Questions: Relative Rewards, Income Inequality, and Aspiration Spirals
5 questions to test your understanding
Score: 0 / 5
Question 1 Multiple Choice
A country experiences a decade of strong economic growth, but the gains are concentrated at the top — the wealthiest quintile sees income triple while median incomes rise modestly. According to aspiration spiral theory, what outcome would this most likely produce?
AIncreased social satisfaction, since absolute living standards have improved for everyone
BIncreased social unrest, since aspirations rise faster than attainment as people compare upward to the wealthy
CStable satisfaction, since people evaluate their wellbeing against their own past income, not others'
DDecreased unrest, since visible wealth creation gives people hope for future improvement
The aspiration spiral explains why growth with rising inequality can produce more unrest, not less. When the top pulls away dramatically, people's reference points shift upward — they see what is possible for others 'like them' and recalibrate what they deserve. Even as absolute conditions improve modestly, the gap between aspiration and attainment widens. This dynamic — material improvement combined with growing relative deprivation — is precisely the condition aspiration spiral theory identifies as producing frustration and instability.
Question 2 Multiple Choice
Two societies have identical average incomes. Society A has low income inequality; Society B has high income inequality. Research on subjective wellbeing would predict:
AHigher average life satisfaction in Society A, because income rank within the peer group matters more than absolute income
BHigher average life satisfaction in Society B, because visible inequality signals opportunity and mobility
CEqual satisfaction in both, since average income is the same
DThe comparison is meaningless without controlling for each society's cultural values
Research consistently finds that income rank within a reference group matters more for life satisfaction than absolute income level. In the high-inequality society, most people rank relatively lower compared to those around them — even with the same average income. The 'keeping up with the Joneses' effect is not just about envy; it reflects people using their reference group to evaluate what they deserve and what is possible. Equal-income societies tend to produce higher average wellbeing because relative positions are less disparate.
Question 3 True / False
A person's rank within their peer group's income distribution matters more for their life satisfaction than their absolute income level.
TTrue
FFalse
Answer: True
This is one of the most robust findings in the subjective wellbeing literature. Two workers earning identical wages can experience very different satisfaction depending on what their colleagues and social contacts appear to earn. This is not mere irrationality — people use reference group income to calibrate what someone in their position can reasonably expect and deserve. Absolute income captures material capacity; relative rank captures social meaning and perceived fairness.
Question 4 True / False
When absolute living standards improve for most members of a society, people's subjective wellbeing improves proportionally, regardless of how the income gains are distributed.
TTrue
FFalse
Answer: False
The aspiration treadmill means that as income rises, aspirations rise with it — often faster, especially when inequality is increasing. If the top pulls away while median incomes grow modestly, the reference point shifts upward and the gap between what people have and what they feel entitled to widens. The result is that absolute improvement can coexist with declining subjective wellbeing. Rising tides lift absolute boats but not necessarily relative ones, and relative position is what drives satisfaction.
Question 5 Short Answer
Explain how the aspiration treadmill makes it possible for economic growth to increase rather than decrease social unrest.

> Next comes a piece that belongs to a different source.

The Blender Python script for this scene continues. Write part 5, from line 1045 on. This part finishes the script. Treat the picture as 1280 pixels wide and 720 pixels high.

Think about your answer, then reveal below.
Model answer: The aspiration treadmill describes how aspirations rise alongside income — people benchmark themselves against their current reference group, not their past selves. When growth is unequal, the reference group (especially the top) pulls further ahead, widening the gap between what people have and what they believe they should have. Even if absolute conditions improve, the perceived deprivation grows. This creates a paradox: societies in periods of growth with rising inequality sometimes generate more collective frustration and political instability than stagnant but more equal societies.
This insight is crucial for policy. Aggregate growth statistics can obscure the distributional dynamics that determine whether people feel better off. A society that doubles median income while tripling top incomes may produce more social tension than one that grows more slowly but equitably — because satisfaction tracks relative position within a peer group, not absolute living standards against a historical baseline.